The Scottish Parliament election will take place next May. For an independence referendum to be possible the SNP would need to assemble a coalition prepared to support the necessary legislation. This will not necessarily be easy, even if the SNP has had its best election result ever.

However on the assumption that the Scottish Parliament votes for a referendum (and further assuming the UK government does not challenge the legality as a referendum law may well be outside the powers granted to the Scottish Parliament) the referendum would probably take place in either the spring or autumn of next year.

If the referendum passes then, based on what happened in the eighteenth century, treaty negotiations would probably take about a year. Then the treaty would have to be ratified by both Westminster and Holyrood, before the Acts of Disunion were passed. I suspect it would be 2010 before the formalities were complete, unless there was a political decision to speed up the timetable.
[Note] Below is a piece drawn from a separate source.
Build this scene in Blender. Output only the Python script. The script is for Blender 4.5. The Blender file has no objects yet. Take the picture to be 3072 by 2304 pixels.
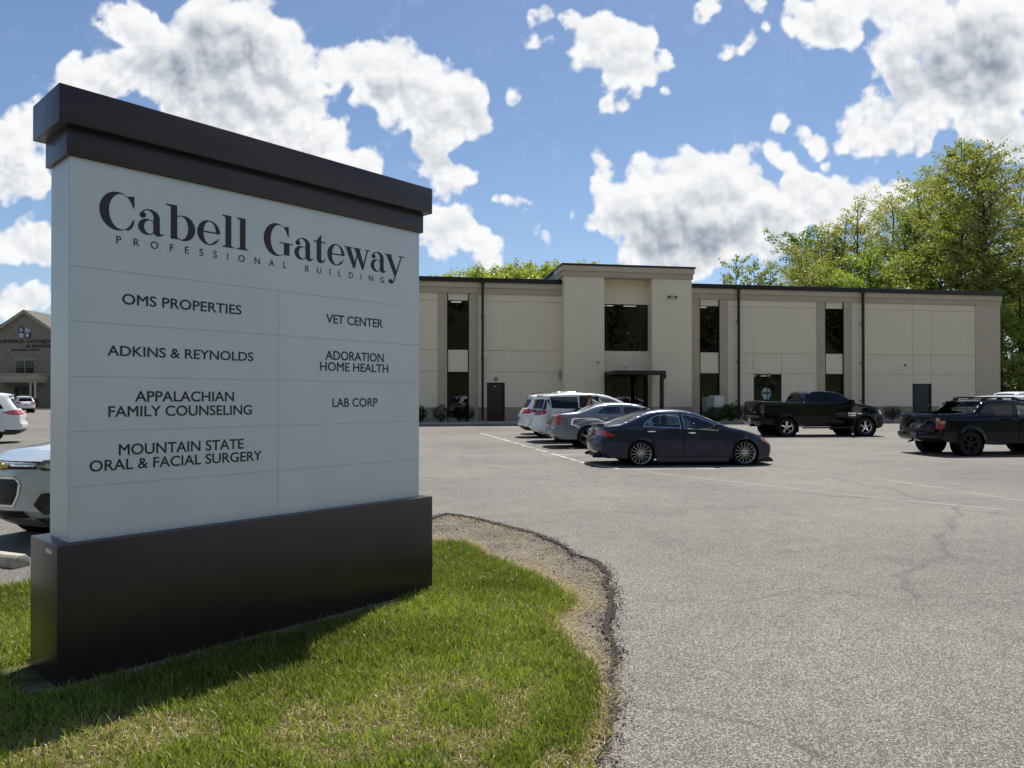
import bpy, bmesh, math, random
import numpy as np
from mathutils import Vector, Matrix, geometry

R = math.radians
rng = np.random.default_rng(7)
random.seed(7)
SC = bpy.context.scene
COL = SC.collection

# ------------------------------------------------------------------ camera, sky, sun, exposure
cam_d = bpy.data.cameras.new("camera")
cam = bpy.data.objects.new("camera", cam_d)
COL.objects.link(cam)
cam.location = (0, 0, 1.7)
cam.rotation_euler = (R(90) + 0.0066, 0, 0)
cam_d.sensor_width = 36
cam_d.lens = 25.294
cam_d.shift_y = 0.00895
cam_d.clip_start = 0.05
cam_d.clip_end = 12000
SC.camera = cam

SUN_EL, SUN_AZ = R(61.5), R(71.1)          # azimuth counted from +x towards +y
SUN_DIR = Vector((math.cos(SUN_EL) * math.cos(SUN_AZ), math.cos(SUN_EL) * math.sin(SUN_AZ), math.sin(SUN_EL)))
world = bpy.data.worlds.new("World")
SC.world = world
world.use_nodes = True
wn = world.node_tree.nodes
bg = wn["Background"]
sky_t = wn.new("ShaderNodeTexSky")
sky_t.sky_type = 'NISHITA'
sky_t.sun_disc = False
sky_t.sun_elevation = SUN_EL
sky_t.sun_rotation = R(90) - SUN_AZ
sky_t.altitude = 200
sky_t.air_density = 1.0
sky_t.dust_density = 0.35
sky_t.ozone_density = 3.2
world.node_tree.links.new(sky_t.outputs[0], bg.inputs[0])
bg.inputs[1].default_value = 0.081
sun_d = bpy.data.lights.new("sun", 'SUN')
sun_d.energy = 5.0
sun_d.angle = R(0.53)
sun_d.color = (1.0, 0.955, 0.89)
sun = bpy.data.objects.new("sun", sun_d)
COL.objects.link(sun)
sun.rotation_euler = SUN_DIR.to_track_quat('Z', 'Y').to_euler()
sun.location = (0, 0, 60)
vs = SC.view_settings
vs.view_transform = 'Standard'
vs.look = 'None'
vs.exposure = 0.48
vs.gamma = 1
try:
    cy = SC.cycles
    cy.max_bounces = 7
    cy.diffuse_bounces = 3
    cy.glossy_bounces = 4
    cy.transmission_bounces = 6
    cy.transparent_max_bounces = 24
    cy.caustics_reflective = False
    cy.caustics_refractive = False
    cy.sample_clamp_indirect = 6
except Exception:
    pass

# ------------------------------------------------------------------ helpers
def link(o, parent=None):
    COL.objects.link(o)
    if parent is not None:
        o.parent = parent
    return o

def tag(o, label=None, cat=None, group=None, kind=None):
    if label: o["label"] = label
    if cat: o["category"] = cat
    if group: o["group"] = group
    if kind: o["kind"] = kind
    return o

def empty(name, loc=(0, 0, 0), rz=0.0):
    o = bpy.data.objects.new(name, None)
    o.empty_display_size = 0.2
    COL.objects.link(o)
    o.location = loc
    o.rotation_euler = (0, 0, rz)
    return o

def raw_mesh(name, verts, faces, mats=(), fmats=None, smooth=False, angle=None):
    me = bpy.data.meshes.new(name)
    me.from_pydata([tuple(map(float, v)) for v in verts], [], [tuple(map(int, f)) for f in faces])
    for m in mats:
        me.materials.append(m)
    if fmats is not None and len(fmats):
        me.polygons.foreach_set("material_index", np.asarray(fmats, dtype=np.int32))
    if smooth:
        me.polygons.foreach_set("use_smooth", np.ones(len(me.polygons), dtype=bool))
        if angle:
            try: me.set_sharp_from_angle(angle=R(angle))
            except Exception: pass
    me.update()
    return me

class MB:
    """collects simple solids and links them as ONE mesh object"""
    def __init__(s):
        s.v, s.f, s.m, s.cur = [], [], [], 0
    def add(s, vs_, fs_):
        b = len(s.v)
        s.v += [tuple(v) for v in vs_]
        s.f += [tuple(i + b for i in f) for f in fs_]
        s.m += [s.cur] * len(fs_)
    def box(s, x0, x1, y0, y1, z0, z1):
        s.add([(x0, y0, z0), (x1, y0, z0), (x1, y1, z0), (x0, y1, z0), (x0, y0, z1), (x1, y0, z1), (x1, y1, z1), (x0, y1, z1)],
              [(0, 3, 2, 1), (4, 5, 6, 7), (0, 1, 5, 4), (1, 2, 6, 5), (2, 3, 7, 6), (3, 0, 4, 7)])
    def prism(s, poly, axis, a0, a1):
        """poly: 2d points; axis 'x','y','z' = extrusion axis"""
        n = len(poly)
        def P(p, a):
            return {'x': (a, p[0], p[1]), 'y': (p[0], a, p[1]), 'z': (p[0], p[1], a)}[axis]
        s.add([P(p, a0) for p in poly] + [P(p, a1) for p in poly],
              [tuple(range(n))[::-1], tuple(range(n, 2 * n))] + [(i, (i + 1) % n, n + (i + 1) % n, n + i) for i in range(n)])
    def tube(s, pts, radii, n=8, cap=True):
        pts = [Vector(p) for p in pts]
        if not hasattr(radii, '__len__'): radii = [radii] * len(pts)
        b = len(s.v)
        up = Vector((0, 0, 1))
        rings = []
        for i, p in enumerate(pts):
            t = (pts[min(i + 1, len(pts) - 1)] - pts[max(i - 1, 0)])
            if t.length < 1e-9: t = Vector((0, 0, 1))
            t.normalize()
            a = t.cross(up)
            if a.length < 0.05: a = t.cross(Vector((0, 1, 0)))
            a.normalize(); c = t.cross(a)
            rings.append([p + (a * math.cos(2 * math.pi * k / n) + c * math.sin(2 * math.pi * k / n)) * radii[i] for k in range(n)])
        fs = []
        for i in range(len(pts) - 1):
            for k in range(n):
                fs.append((i * n + k, i * n + (k + 1) % n, (i + 1) * n + (k + 1) % n, (i + 1) * n + k))
        if cap:
            fs.append(tuple(range(n))[::-1]); fs.append(tuple((len(pts) - 1) * n + k for k in range(n)))
        s.add([v for r in rings for v in r], fs)
    def lathe_y(s, prof, c=(0, 0, 0), n=32):
        """prof: (radius, y) pairs revolved round the y axis"""
        vs_, fs = [], []
        for r, y in prof:
            for k in range(n):
                a = 2 * math.pi * k / n
                vs_.append((c[0] + r * math.cos(a), c[1] + y, c[2] + r * math.sin(a)))
        for i in range(len(prof) - 1):
            for k in range(n):
                fs.append((i * n + k, i * n + (k + 1) % n, (i + 1) * n + (k + 1) % n, (i + 1) * n + k))
        s.add(vs_, fs)
    def lathe_z(s, prof, c=(0, 0, 0), n=20):
        vs_, fs = [], []
        for r, z in prof:
            for k in range(n):
                a = 2 * math.pi * k / n
                vs_.append((c[0] + r * math.cos(a), c[1] + r * math.sin(a), c[2] + z))
        for i in range(len(prof) - 1):
            for k in range(n):
                fs.append((i * n + k, i * n + (k + 1) % n, (i + 1) * n + (k + 1) % n, (i + 1) * n + k))
        s.add(vs_, fs)
    def build(s, name, mats, parent=None, bevel=0.0, smooth=False, angle=35, segs=2):
        if not isinstance(mats, (list, tuple)): mats = [mats]
        me = raw_mesh(name, s.v, s.f, mats, s.m)
        bm = bmesh.new(); bm.from_mesh(me)
        bmesh.ops.recalc_face_normals(bm, faces=bm.faces)
        if bevel > 0:
            es = [e for e in bm.edges if len(e.link_faces) == 2 and e.calc_face_angle(0) > 0.5]
            bmesh.ops.bevel(bm, geom=es, offset=bevel, segments=segs, profile=0.6, affect='EDGES', clamp_overlap=True)
        bm.to_mesh(me); bm.free()
        if smooth or bevel > 0:
            me.polygons.foreach_set("use_smooth", np.ones(len(me.polygons), dtype=bool))
            try: me.set_sharp_from_angle(angle=R(angle))
            except Exception: pass
        o = bpy.data.objects.new(name, me)
        return link(o, parent)

def vnoise(x, y, s, seed):
    """cheap smooth value noise"""
    r = np.random.default_rng(seed); tab = r.uniform(0, 1, (64, 64))
    u, v = x * s + 100, y * s + 100
    i, j = np.floor(u).astype(int), np.floor(v).astype(int); fu, fv = u - i, v - j
    fu = fu * fu * (3 - 2 * fu); fv = fv * fv * (3 - 2 * fv)
    g = lambda a, b: tab[a % 64, b % 64]
    return (g(i, j) * (1 - fu) + g(i + 1, j) * fu) * (1 - fv) + (g(i, j + 1) * (1 - fu) + g(i + 1, j + 1) * fu) * fv

def inpoly(px, py, poly):
    poly = np.asarray(poly, float)
    x0, y0 = poly[:, 0], poly[:, 1]
    x1, y1 = np.roll(x0, -1), np.roll(y0, -1)
    inside = np.zeros(np.shape(px), bool)
    for a, b, c, d in zip(x0, y0, x1, y1):
        if b == d: continue
        cond = ((b > py) != (d > py)) & (px < (c - a) * (py - b) / (d - b) + a)
        inside ^= cond
    return inside

def seg_dist(px, py, chain):
    d = np.full(np.shape(px), 1e9)
    c = np.asarray(chain, float)
    for (ax, ay), (bx, by) in zip(c[:-1], c[1:]):
        vx, vy = bx - ax, by - ay
        L = vx * vx + vy * vy + 1e-12
        t = np.clip(((px - ax) * vx + (py - ay) * vy) / L, 0, 1)
        d = np.minimum(d, np.hypot(px - ax - t * vx, py - ay - t * vy))
    return d

def densify(poly, step, closed=True):
    out = []
    n = len(poly)
    for i in range(n if closed else n - 1):
        a, b = poly[i], poly[(i + 1) % n]
        k = max(1, int(math.ceil(math.hypot(b[0] - a[0], b[1] - a[1]) / step)))
        for j in range(k):
            out.append((a[0] + (b[0] - a[0]) * j / k, a[1] + (b[1] - a[1]) * j / k))
    if not closed: out.append(tuple(poly[-1][:2]))
    return out

def chaikin2(poly, n=2):
    for _ in range(n):
        q = []
        for i in range(len(poly)):
            a, b = poly[i], poly[(i + 1) % len(poly)]
            q.append((a[0] * .75 + b[0] * .25, a[1] * .75 + b[1] * .25)); q.append((a[0] * .25 + b[0] * .75, a[1] * .25 + b[1] * .75))
        poly = q
    return poly

def inset(poly, d):
    """offset a closed polygon inwards by d"""
    p = np.asarray(poly, float)
    area = 0.5 * np.sum(p[:, 0] * np.roll(p[:, 1], -1) - np.roll(p[:, 0], -1) * p[:, 1])
    sg_ = 1 if area > 0 else -1
    out = []
    n = len(p)
    for i in range(n):
        e0 = p[i] - p[i - 1]; e1 = p[(i + 1) % n] - p[i]
        e0 = e0 / (np.linalg.norm(e0) + 1e-9); e1 = e1 / (np.linalg.norm(e1) + 1e-9)
        n0 = np.array([-e0[1], e0[0]]) * sg_; n1 = np.array([-e1[1], e1[0]]) * sg_
        b = n0 + n1; L = np.dot(b, b)
        b = b * (2 / L) if L > 0.3 else n0
        if np.linalg.norm(b) > 2: b = b / np.linalg.norm(b) * 2
        out.append(tuple(p[i] + b * d))
    return out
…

by Gary J on Thu Jan 18th, 2007 at 02:03:27 PM EST
[ Parent ]
May 2009 is a likely election date, based on recent practice, but an election is not required under current law before June 2010 (five years after the current Parliament first met after the 2005 election).

It would also be possible to legislate to extend the term of the current Parliament. It would be crazy to hold a UK general election on the usual schedule, if the Scottish members were going to leave Westminster in three months.